--- START OF Records supplied ---

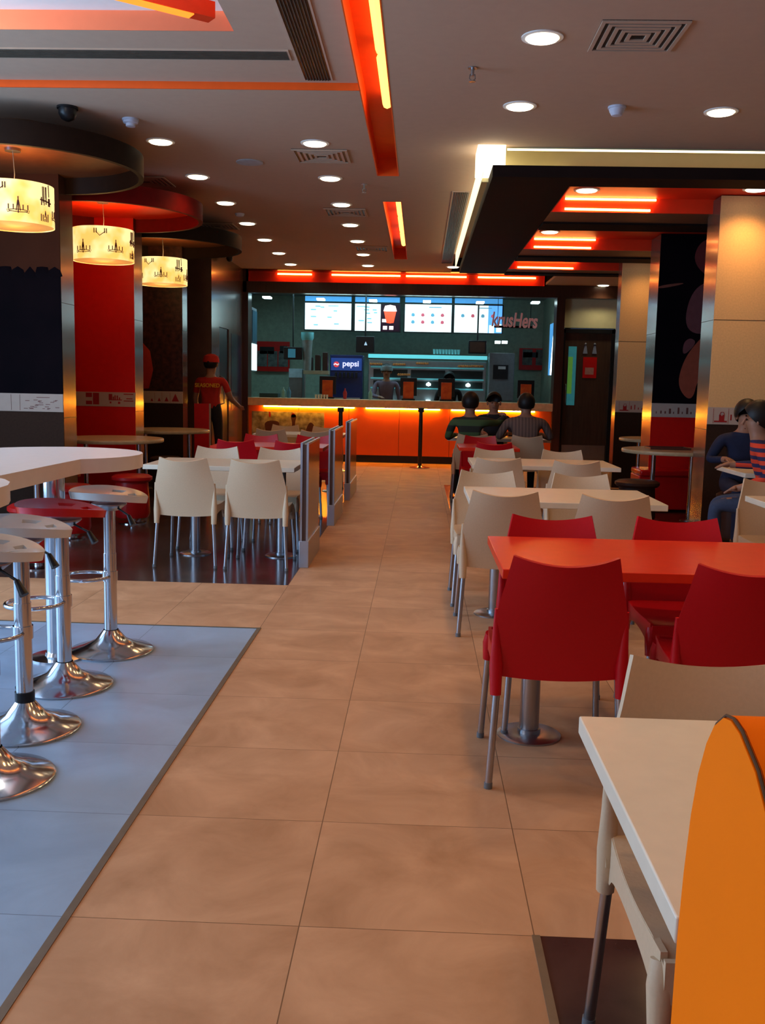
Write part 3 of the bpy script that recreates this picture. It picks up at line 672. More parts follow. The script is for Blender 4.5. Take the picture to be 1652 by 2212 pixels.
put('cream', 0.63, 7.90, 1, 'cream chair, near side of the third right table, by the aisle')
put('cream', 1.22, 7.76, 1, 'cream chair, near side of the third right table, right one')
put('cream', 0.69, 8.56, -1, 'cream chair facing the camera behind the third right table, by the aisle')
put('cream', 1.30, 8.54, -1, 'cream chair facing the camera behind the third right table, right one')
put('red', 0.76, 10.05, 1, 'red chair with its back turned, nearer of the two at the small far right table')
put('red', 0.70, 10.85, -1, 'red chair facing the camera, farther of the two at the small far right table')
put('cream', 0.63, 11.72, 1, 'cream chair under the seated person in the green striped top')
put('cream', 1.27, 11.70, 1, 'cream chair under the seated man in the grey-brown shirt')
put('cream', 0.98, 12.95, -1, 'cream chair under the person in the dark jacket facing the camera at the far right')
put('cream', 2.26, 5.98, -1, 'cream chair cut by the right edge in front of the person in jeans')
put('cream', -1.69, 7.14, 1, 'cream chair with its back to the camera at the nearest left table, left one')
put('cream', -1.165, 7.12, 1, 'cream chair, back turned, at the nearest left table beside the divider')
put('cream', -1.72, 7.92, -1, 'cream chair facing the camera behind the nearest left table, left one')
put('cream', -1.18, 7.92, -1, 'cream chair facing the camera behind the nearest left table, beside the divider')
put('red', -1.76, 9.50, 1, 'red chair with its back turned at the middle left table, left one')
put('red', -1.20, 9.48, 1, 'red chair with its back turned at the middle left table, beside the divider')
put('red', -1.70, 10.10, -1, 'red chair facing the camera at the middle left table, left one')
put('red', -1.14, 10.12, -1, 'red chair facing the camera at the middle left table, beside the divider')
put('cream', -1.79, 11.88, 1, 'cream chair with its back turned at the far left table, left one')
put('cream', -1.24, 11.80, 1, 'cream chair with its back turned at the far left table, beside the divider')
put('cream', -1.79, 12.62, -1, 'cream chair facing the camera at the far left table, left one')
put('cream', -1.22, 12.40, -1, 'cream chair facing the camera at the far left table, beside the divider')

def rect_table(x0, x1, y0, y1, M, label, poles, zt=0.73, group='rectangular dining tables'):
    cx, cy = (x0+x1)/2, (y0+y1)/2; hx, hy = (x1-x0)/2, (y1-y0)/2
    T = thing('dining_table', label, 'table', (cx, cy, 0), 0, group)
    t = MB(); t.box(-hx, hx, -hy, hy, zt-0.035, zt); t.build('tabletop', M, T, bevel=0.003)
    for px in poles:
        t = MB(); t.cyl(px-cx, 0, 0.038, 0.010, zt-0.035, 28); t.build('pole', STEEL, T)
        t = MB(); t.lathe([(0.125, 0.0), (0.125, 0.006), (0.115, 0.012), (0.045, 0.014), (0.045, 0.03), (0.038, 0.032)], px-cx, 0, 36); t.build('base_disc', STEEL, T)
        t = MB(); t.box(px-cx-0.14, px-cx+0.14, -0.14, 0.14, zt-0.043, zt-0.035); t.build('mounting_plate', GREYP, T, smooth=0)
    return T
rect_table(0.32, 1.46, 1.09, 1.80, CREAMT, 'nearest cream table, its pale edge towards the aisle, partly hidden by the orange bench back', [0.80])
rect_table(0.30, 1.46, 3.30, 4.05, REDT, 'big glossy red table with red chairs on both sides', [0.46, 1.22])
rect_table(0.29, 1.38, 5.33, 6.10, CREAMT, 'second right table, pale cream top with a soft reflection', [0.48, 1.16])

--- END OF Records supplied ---
--- START OF Records supplied ---

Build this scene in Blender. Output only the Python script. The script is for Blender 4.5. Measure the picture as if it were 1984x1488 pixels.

--- END OF Records supplied ---

▸ Set exercise: Search the entries for the word "script", then gather every line that has it.

▸ Exercise result:
Write part 3 of the bpy script that recreates this picture. It picks up at line 672. More parts follow. The script is for Blender 4.5. Take the picture to be 1652 by 2212 pixels.
Build this scene in Blender. Output only the Python script. The script is for Blender 4.5. Measure the picture as if it were 1984x1488 pixels.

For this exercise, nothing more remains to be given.